Treue zum Gegenstand

Das vielgescholtene Europaparlament ist an dieser Stelle zu loben: Nach einem aktuellen Beschluss soll es vorbei sein mit der Wegwerfmentalität in Europa. In Zukunft werden Hersteller und Händler von Neuwaren angehalten, Reparaturen auch nach Ende der üblichen Gewährleistungspflicht von zwei Jahren anzubieten, auf dass die Leute ihre alten Gerätschaften lieber nochmal aufmöbeln lassen, statt sich ihrer zu entledigen, wenn sie ein bisschen in die Jahre gekommen sind. Wie sind wir jetzt ins Plaudern gekommen? Ach ja: Treue! Mit der ist es nicht allzu weit her, wenn man die Zahl der Scheidungen betrachtet, die auf außereheliches Stelldichein zurückgehen. Aber auch bei den Gegenständen des Alltags sind wir schnell mal dabei, uns lieber was Neues zu suchen.

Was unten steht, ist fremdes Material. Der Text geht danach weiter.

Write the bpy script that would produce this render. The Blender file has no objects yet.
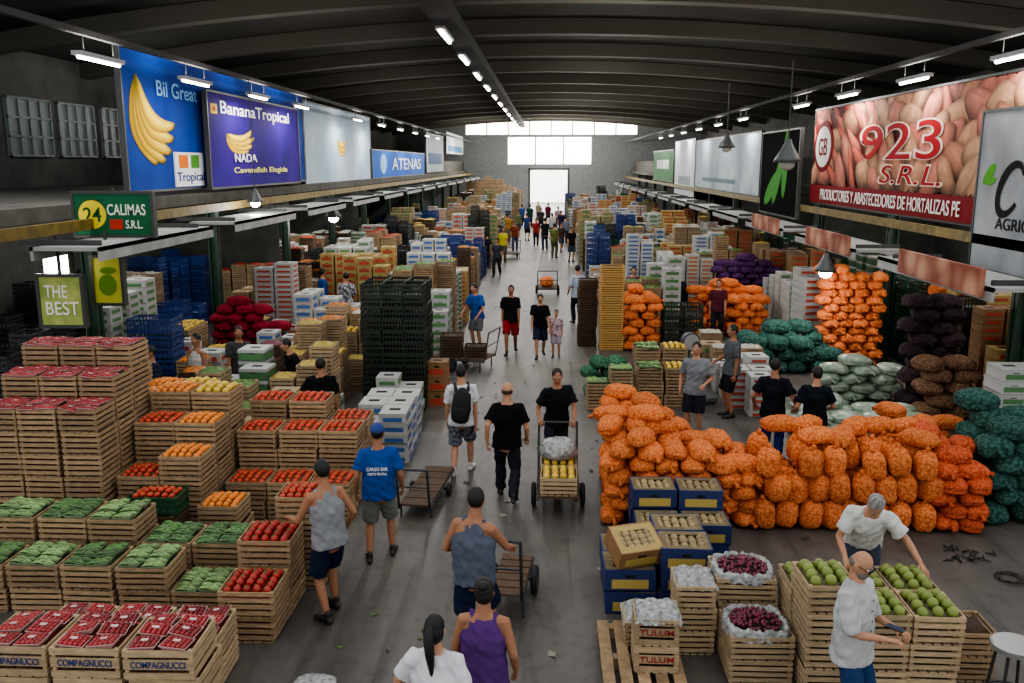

Womit wir in Weinsberg wären, einer Stadt mit knapp 14.000 Einwohnern, in der die Treue angeblich im Besonderen zu Hause ist. Die örtliche Stadthalle nennt sich „Weibertreu“, die hübsch beleuchtete Burg führt im Namen ebenfalls die Tugend der Treue. Das Ganze hat natürlich eine Vorgeschichte. Es begab sich anno 1140, als der Stauferkönig Konrad im Krieg mit dem Bayerischen Herzog Welf lag. Da zog Konrads Heer vor die Burg Weinsberg und belagerte sie. Als Konrad drohte, die Feste einzunehmen und allesamt zu töten, schlich sich in der Nacht vor dem erwarteten Sturm eine junge Weinsbergerin ins feindliche Lager, um den Stauferkönig zu bitten, Gnade walten zu lassen. Weil die junge Frau so hübsch anzusehen war, ließ sich der König gnädig stimmen und gewährte allen Weibern vor der Eroberung die Burg zu verlassen und dabei alle Habseligkeiten mitnehmen zu dürfen, die sie tragen konnten. Am nächsten Morgen staunte Konrad nicht schlecht: Durchs Burgtor den Berg herab kam ein langer Zug von Frauen, und eine jede trug ihren Mann auf dem Rücken. Das nennt man wohl Markentreue. So gesehen ist Weinsberg, die „Weibertreu-Stadt“, der Zeit europaweit ganz weit voraus.